Depois, o sucesso desses atletas é utilizado como um dos argumentos utilizados por pessoas de maior poder aquisitivo, afirmando que "se esse jovem, vivendo naquelas condições conseguiu, todos conseguem". O que é um argumento falho! Pois, dentro das comunidades, existem diversas histórias frustradas de jovens que não chegam ao profissionalismo em seu esporte devido a justamente esses impasses econômicos e sociais.  

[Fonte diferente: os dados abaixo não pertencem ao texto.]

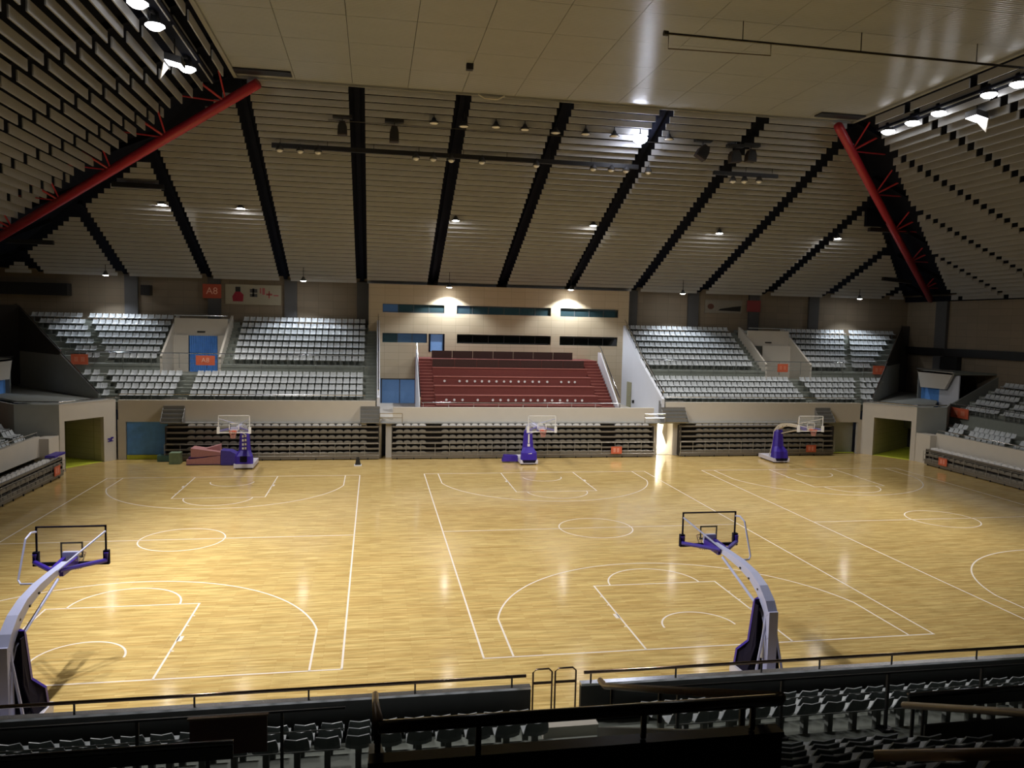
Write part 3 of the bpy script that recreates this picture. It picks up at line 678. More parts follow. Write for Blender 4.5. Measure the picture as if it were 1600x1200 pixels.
# ------------------------------------------------------------------ side stands, corner portals
def side_stand(sg):
    side = 'left' if sg < 0 else 'right'
    XF = 30.9; Y0, Y1 = -12, 16.7
    g = empty('grandstand', (sg*36, 2, 0), 'concrete stepped grandstand with white seats along the %s side' % side, 'grandstand')
    def bx(name, xa, xb, y0, y1, z0, z1, m=CONC):
        a, b = sorted((sg*xa, sg*xb)); MB().box(a, b, y0, y1, z0, z1).build(name, m, g)
    def ye(x): return Y1+(x-30.9)*1.05
    bx('fascia_panel', XF, XF+.3, Y0, 15.3, 1.1, 2.35, FASC)
    for i in range(3):
        x0 = XF+.3+.84*i; bx('terrace_step', x0, x0+.84, Y0, min(ye(x0), 16.6), 1.2, 1.65+.28*i)
    bx('walkway', XF+2.82, XF+4.9, Y0, 16.6+3.6, 1.8, 2.5)
    bx('terrace_wall', XF+4.75, XF+5.0, Y0, 19.9, 2.2, 3.38)
    for j in range(5):
        x0 = XF+4.98+.84*j; bx('terrace_step', x0, x0+.84 if j < 4 else XW, Y0, 19.9, 2.9+.46*j, 3.38+.46*j)
    # railings
    def rail(x, zt, zb, y0, y1, bars=(.33, .66)):
        r_ = empty('railing', (sg*x, y0, zb)); r_.parent = g; r_.location = Vector((sg*x, y0, zb))-WL[g.name]
        MB().tube([(sg*x, y0, zt), (sg*x, y1, zt)], .035, 8).build('handrail', CHROME, r_)
        mm = MB(); n = int((y1-y0)/1.8)
        for k in range(n+1): mm.tube([(sg*x, y0+(y1-y0)*k/n, zb), (sg*x, y0+(y1-y0)*k/n, zt)], .022, 6)
        for q in bars: mm.tube([(sg*x, y0, zb+(zt-zb)*q), (sg*x, y1, zb+(zt-zb)*q)], .012, 5)
        tag(mm.build('rail_posts', CONCD, r_), kind='stuff')
    rail(XF+.15, 2.6, 2.3, Y0, 15.3, ()); rail(XF+4.8, 4.15, 2.6, Y0, 19.8)
    rot = radians(90) if sg < 0 else radians(-90)
    blk = '%s side stand' % side
    for i in range(3):
        x = XF+.3+.84*i+.5; z = 1.65+.28*i
        rn = '%s lower row' % ORD[i]
        ya = 15.2; 
        for a, b in ((2.4, 9.0+.3*i), (10.2+.4*i, 13.4+.5*i)):
            seat_row(a, b, sg*x, z, 'y', rot, blk, rn, 'seats of the %s side stand' % side, .5, -1)
        seat_row(14.4+.55*i, 15.4+.55*i, sg*x, z, 'y', rot, blk, rn, 'seats of the %s side stand' % side, .5, -1)
    for j in range(5):
        x = XF+4.98+.84*j+.5; z = 3.38+.46*j; rn = '%s upper row' % ORD[j]
        for a, b in ((3.5, 9.6), (10.6, 15.0), (15.9, 18.8)):
            seat_row(a, b, sg*x, z, 'y', rot, blk, rn, 'seats of the %s side stand' % side, .5, -1)
    # vomitory near the corner
    v = empty('vomitory', (sg*37, 22.5, 2.5), 'beige stair exit at the corner end of the %s side stand' % side, 'exit')
    x0 = 36.2
    def vb(nm, xa, xb, y0, y1, z0, z1, m):
        a, b = sorted((sg*xa, sg*xb)); MB().box(a, b, y0, y1, z0, z1).build(nm, m, v)
    MB().prism([(sg*x0, 24.6, 6.6), (sg*x0, 20.3, 6.65), (sg*x0, 21.2, 5.2), (sg*x0, 24.1, 5.15)], (sg*.2, 0, 0)).build('lintel', FASC, v)
    vb('roof_slab', x0, XW, 20.3, 24.6, 6.45, 6.6, CONC)
    MB().tube([(sg*(x0-.05), 20.3, 6.8), (sg*(x0-.05), 24.6, 6.75)], .05, 8).build('top_rail', CHROME, v)
    vb('back_wall', x0+.5, x0+.6, 22.4, 24.6, 2.5, 6.4, BLUEC); vb('inner_wall', x0+.5, x0+.6, 20.2, 22.4, 2.5, 6.4, WHITEW)
    MB().prism([(sg*(XF+4.9), 20.1, 2.5), (sg*XW, 20.1, 2.5), (sg*XW, 20.1, 6.3), (sg*(XF+4.9), 20.1, 3.9)], (0, .18, 0)).build('side_wall', CONCD, v)
    vb('landing', XF+2.82, XW, 20.2, 24.6, 1.8, 2.5, CONC)
    vb('far_side_wall', x0+.2, XW, 24.6, 24.75, 2.5, 6.45, CONCD)
    return g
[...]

LeBron James Wears Black and White 'Equality' Sneakers - Rolling Stone
Ned Dishman/NBAE | Fonte: Getty Images

Sendo assim, qual seria o papel do atleta de sucesso e, qual o seu lugar de fala na lutra contra a desigualdade econômica, social, de gênero e racial? O papel pode ser feito dentro de seu trabalho, como fazem Megan Rapinoe, Marta e LeBron James. Ou fora dela, através de seu discurso, mesmo que ele possa tirá-lo de sua área, como aconteceu com Colin Kaepernick. 

Kaepernick iniciou seus protestos contra a violência policial contra negros nos Estados Unidos, ao se ajoelhar durante o Hino Nacional, que prevê as partidas de todos os esportes norte-americanos. Quando se ajoelhou, mesmo sem dizer uma palavra, Colin foi contra todo o padrão estabelecido pela sociedade estadunidense, que é de total heroísmo e patriotismo, ignorando seu passado de cultura racista, que é perpetuado pela repetição de ações culturais, aceitas por grande parte da população branca do país. 

O fato de Kapernick e LeBron James "terem vencido na vida", não exclui o fato de serem negros e terem nascido em comunidades periféricas. E isso não os impede de comentar sobre políticas públicas nem deixar de criticar modelos políticos que desfavorecem a classe de onde vieram e pertencem. Seus patrocínios e plataformas, ao invés de calá-los, os impulsionam a crescer ainda mais, e a se tornarem exemplos para as próximas gerações. 

Esses atos, também culturais, podem nos ajudar a criar uma nova cultura, se a cultura racista nos calou por séculos, que a nossa geração cultive atos e culturas antirracistas para que, assim, possamos nos pertencer a um sistema mais igualitário, dia após dia.